Research

USF Muralist is Graves Award Winner

by Edward Carpenter

Eric Hongisto, assistant professor and director of the University of San Francisco’s fine arts program, has been named an Arnold L. Graves and Lois S. Graves Awards in the Humanities winner.

Administered by Pomona College, the Graves Award recognizes college faculty in California, Oregon, and Washington and is intended to reward outstanding accomplishment in teaching the humanities by young faculty.

The Graveses believed the goal of the humanities should be to educate men and women not merely to recall facts and be technically proficient in a profession but to interpret and understand the world.

Hongisto, who teaches mural painting and color theory at USF in addition to being a muralist, plans to use the $7,000 grant award to visit a number of Mexican states, examining murals by well known and not so well known painters, including David Siqueiros, Diego Rivera, and Roberto Montenegro.

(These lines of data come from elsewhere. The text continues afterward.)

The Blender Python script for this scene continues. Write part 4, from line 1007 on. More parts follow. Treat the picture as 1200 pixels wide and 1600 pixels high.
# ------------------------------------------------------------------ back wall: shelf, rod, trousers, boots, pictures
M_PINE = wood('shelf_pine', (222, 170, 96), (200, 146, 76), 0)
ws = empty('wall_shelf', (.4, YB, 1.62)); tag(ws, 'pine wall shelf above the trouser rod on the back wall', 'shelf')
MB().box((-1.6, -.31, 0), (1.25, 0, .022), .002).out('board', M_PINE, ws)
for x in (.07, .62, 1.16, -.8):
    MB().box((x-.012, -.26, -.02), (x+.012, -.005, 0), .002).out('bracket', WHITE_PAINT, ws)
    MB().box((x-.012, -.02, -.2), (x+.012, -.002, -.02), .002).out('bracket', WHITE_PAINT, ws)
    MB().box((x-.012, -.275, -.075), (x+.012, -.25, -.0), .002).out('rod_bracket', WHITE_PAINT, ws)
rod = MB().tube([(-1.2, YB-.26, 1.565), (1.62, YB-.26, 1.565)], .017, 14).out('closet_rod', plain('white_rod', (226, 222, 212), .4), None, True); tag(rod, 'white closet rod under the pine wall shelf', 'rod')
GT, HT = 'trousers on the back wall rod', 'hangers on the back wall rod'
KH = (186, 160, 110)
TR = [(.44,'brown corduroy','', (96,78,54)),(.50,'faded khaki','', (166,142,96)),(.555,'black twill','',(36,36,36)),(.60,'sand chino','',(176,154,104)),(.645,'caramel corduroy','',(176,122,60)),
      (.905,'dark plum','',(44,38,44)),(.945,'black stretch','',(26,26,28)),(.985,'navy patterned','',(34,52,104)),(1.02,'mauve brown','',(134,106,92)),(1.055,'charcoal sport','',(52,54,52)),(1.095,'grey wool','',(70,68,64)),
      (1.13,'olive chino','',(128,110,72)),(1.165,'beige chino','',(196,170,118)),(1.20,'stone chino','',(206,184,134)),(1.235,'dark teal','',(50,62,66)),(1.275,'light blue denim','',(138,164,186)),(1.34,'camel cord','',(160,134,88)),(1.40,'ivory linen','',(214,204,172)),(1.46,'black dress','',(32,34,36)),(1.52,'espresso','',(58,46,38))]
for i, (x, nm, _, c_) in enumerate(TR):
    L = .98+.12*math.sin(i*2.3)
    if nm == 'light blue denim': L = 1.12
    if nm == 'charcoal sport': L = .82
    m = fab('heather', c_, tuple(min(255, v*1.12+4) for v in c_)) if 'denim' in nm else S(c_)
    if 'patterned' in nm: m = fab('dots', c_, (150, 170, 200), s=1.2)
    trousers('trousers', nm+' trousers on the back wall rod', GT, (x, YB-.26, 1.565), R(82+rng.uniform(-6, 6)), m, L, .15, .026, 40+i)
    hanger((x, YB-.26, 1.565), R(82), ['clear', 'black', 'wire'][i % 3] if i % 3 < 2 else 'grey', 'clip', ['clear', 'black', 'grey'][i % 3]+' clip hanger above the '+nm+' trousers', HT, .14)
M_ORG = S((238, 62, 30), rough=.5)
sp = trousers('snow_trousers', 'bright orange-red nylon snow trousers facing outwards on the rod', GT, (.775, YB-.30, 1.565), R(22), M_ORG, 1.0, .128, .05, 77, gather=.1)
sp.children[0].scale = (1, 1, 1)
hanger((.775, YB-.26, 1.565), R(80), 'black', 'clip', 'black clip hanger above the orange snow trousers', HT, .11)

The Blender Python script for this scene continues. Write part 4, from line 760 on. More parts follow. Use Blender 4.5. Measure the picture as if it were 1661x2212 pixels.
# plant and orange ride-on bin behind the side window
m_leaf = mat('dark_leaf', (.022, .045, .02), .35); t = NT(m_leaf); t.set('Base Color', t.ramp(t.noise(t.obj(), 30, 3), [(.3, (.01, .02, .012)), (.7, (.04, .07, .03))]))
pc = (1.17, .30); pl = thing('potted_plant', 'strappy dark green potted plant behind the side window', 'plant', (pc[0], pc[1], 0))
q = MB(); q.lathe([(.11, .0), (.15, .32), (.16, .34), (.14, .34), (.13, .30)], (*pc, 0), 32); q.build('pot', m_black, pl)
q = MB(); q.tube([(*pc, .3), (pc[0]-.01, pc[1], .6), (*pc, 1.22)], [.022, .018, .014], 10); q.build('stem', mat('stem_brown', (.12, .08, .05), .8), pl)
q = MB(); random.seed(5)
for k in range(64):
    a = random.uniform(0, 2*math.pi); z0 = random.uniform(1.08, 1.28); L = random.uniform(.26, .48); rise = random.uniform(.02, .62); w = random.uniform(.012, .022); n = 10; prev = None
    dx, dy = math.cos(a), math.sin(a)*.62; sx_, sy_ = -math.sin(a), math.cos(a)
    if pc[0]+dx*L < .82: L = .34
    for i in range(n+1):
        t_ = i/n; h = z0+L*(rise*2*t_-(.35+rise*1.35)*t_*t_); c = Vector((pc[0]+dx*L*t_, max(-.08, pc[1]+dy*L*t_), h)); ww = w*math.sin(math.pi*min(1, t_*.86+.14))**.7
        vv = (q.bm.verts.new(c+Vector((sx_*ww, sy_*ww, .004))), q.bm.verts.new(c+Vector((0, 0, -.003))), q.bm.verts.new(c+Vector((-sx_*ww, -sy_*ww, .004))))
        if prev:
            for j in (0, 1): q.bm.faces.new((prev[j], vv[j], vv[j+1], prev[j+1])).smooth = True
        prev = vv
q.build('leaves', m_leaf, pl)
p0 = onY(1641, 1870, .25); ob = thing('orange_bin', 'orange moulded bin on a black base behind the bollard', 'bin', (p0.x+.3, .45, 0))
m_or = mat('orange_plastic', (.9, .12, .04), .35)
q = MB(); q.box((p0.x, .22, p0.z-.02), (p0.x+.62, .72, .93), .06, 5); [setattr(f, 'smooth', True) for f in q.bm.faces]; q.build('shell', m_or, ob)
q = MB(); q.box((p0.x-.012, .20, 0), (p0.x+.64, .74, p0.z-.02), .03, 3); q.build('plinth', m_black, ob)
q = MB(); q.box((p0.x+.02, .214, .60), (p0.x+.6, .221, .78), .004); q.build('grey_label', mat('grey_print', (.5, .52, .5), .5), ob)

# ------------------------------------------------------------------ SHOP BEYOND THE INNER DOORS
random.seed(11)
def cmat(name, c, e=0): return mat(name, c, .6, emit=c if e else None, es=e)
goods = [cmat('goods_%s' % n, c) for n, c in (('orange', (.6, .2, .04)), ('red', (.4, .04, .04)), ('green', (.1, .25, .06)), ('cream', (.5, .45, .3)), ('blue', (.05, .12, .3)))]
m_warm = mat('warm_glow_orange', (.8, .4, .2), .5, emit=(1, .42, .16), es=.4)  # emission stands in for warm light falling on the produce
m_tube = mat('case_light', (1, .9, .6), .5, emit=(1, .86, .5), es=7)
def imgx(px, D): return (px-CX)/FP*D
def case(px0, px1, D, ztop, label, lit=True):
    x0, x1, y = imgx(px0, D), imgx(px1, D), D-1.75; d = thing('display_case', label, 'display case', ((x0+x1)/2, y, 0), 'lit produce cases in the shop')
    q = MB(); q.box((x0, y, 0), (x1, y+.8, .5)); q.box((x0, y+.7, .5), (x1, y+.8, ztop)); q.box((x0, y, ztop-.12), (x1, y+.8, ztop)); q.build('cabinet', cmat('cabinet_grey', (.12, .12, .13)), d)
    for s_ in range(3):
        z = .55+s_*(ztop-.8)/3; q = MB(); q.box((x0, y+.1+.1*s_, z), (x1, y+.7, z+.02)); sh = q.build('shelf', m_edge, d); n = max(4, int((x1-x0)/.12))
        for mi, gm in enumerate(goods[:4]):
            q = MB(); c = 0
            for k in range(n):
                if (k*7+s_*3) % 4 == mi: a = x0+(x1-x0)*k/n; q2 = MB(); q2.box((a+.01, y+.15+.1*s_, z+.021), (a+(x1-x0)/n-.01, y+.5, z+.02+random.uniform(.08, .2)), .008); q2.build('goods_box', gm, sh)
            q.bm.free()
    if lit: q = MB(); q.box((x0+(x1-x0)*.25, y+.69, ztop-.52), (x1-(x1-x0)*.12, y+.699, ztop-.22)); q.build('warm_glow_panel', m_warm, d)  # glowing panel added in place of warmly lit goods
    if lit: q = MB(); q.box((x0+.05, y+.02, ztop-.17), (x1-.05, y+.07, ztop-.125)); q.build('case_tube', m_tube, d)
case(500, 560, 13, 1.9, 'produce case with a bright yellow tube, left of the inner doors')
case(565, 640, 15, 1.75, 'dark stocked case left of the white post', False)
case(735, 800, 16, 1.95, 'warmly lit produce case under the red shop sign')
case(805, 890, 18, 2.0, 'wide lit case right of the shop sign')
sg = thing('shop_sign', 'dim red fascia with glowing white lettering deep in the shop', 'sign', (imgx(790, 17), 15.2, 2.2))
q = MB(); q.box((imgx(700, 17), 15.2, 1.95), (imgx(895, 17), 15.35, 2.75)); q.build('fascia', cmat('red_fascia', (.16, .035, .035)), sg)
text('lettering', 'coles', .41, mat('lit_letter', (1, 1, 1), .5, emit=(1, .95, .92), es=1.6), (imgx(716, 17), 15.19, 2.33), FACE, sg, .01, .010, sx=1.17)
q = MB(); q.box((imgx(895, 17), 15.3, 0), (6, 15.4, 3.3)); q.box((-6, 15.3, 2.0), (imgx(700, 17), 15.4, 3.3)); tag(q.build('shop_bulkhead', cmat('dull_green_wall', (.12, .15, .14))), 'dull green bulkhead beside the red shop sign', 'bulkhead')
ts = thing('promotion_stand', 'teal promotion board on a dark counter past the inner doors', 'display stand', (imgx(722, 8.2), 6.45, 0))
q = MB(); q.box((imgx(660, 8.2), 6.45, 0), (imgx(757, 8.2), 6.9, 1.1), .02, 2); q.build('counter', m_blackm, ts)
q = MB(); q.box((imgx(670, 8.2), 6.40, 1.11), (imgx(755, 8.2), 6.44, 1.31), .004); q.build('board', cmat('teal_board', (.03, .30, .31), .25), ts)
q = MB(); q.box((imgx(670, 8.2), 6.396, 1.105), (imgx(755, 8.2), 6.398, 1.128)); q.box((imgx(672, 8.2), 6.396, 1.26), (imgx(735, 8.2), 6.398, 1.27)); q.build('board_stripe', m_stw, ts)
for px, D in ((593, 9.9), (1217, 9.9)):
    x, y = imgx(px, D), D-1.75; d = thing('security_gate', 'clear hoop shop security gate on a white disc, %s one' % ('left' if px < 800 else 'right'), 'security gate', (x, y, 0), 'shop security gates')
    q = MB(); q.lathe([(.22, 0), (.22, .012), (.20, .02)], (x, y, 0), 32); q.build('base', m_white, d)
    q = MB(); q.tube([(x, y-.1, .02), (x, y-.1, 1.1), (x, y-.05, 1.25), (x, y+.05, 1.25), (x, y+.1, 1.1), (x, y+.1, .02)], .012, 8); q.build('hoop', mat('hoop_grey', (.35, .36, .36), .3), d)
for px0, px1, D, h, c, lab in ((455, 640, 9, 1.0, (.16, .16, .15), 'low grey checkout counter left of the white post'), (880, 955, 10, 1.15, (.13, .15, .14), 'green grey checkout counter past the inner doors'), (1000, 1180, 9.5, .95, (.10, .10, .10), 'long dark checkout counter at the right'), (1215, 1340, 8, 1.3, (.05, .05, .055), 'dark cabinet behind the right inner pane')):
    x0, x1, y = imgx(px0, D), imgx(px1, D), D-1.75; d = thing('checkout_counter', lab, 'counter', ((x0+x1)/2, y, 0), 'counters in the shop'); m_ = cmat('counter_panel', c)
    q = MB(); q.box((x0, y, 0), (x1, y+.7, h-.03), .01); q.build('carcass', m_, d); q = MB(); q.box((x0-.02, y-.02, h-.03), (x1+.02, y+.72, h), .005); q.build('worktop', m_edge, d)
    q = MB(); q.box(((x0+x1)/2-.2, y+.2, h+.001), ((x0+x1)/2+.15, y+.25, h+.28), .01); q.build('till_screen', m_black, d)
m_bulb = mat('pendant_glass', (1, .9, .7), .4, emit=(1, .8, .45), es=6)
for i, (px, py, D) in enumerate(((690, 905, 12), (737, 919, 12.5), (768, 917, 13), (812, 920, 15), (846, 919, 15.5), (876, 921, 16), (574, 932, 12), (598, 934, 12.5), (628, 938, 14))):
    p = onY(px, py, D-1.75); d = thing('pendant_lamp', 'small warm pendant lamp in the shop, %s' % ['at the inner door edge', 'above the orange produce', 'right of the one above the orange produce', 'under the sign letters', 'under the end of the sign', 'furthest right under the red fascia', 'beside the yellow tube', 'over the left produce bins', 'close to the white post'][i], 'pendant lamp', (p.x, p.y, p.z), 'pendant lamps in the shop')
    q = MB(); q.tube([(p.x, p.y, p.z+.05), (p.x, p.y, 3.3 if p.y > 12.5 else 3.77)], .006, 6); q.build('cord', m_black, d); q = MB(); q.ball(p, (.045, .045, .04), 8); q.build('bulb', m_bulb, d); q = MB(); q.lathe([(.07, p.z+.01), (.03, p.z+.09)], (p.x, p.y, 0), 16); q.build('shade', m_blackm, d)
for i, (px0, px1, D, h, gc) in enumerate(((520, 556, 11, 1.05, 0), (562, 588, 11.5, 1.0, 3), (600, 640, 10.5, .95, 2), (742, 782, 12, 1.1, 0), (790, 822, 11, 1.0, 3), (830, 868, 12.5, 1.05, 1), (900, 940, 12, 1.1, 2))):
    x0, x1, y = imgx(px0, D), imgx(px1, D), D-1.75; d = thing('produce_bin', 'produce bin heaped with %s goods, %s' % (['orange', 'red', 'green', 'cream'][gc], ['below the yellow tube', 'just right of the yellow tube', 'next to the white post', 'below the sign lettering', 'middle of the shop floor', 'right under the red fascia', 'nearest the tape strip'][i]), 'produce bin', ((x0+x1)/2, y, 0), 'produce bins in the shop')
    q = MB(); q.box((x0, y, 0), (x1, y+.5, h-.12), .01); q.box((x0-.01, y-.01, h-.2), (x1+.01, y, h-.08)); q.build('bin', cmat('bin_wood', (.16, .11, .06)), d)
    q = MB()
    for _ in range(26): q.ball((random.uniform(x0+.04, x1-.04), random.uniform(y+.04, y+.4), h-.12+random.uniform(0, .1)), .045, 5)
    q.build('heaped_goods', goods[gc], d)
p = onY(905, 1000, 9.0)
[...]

The trip will provide essential research for the development of a new course about San Francisco murals, which Hongisto intends to debut in 2011. The course will draw on the historical, aesthetic, and philosophical connections between the muralist movement in 1930s Mexico and the 1940s Depression-era muralist movement in the U.S., by examining examples that still exist in San Francisco and the Bay Area.

“I'm traveling to see these murals in person in order to document them and compare these pictures to those in San Francisco, trying to thread the similarities and history of both movements together,” Hongisto said.

By examining the murals in person, he will also be in a better position to create site-specific murals for San Francisco going forward, Hongisto said.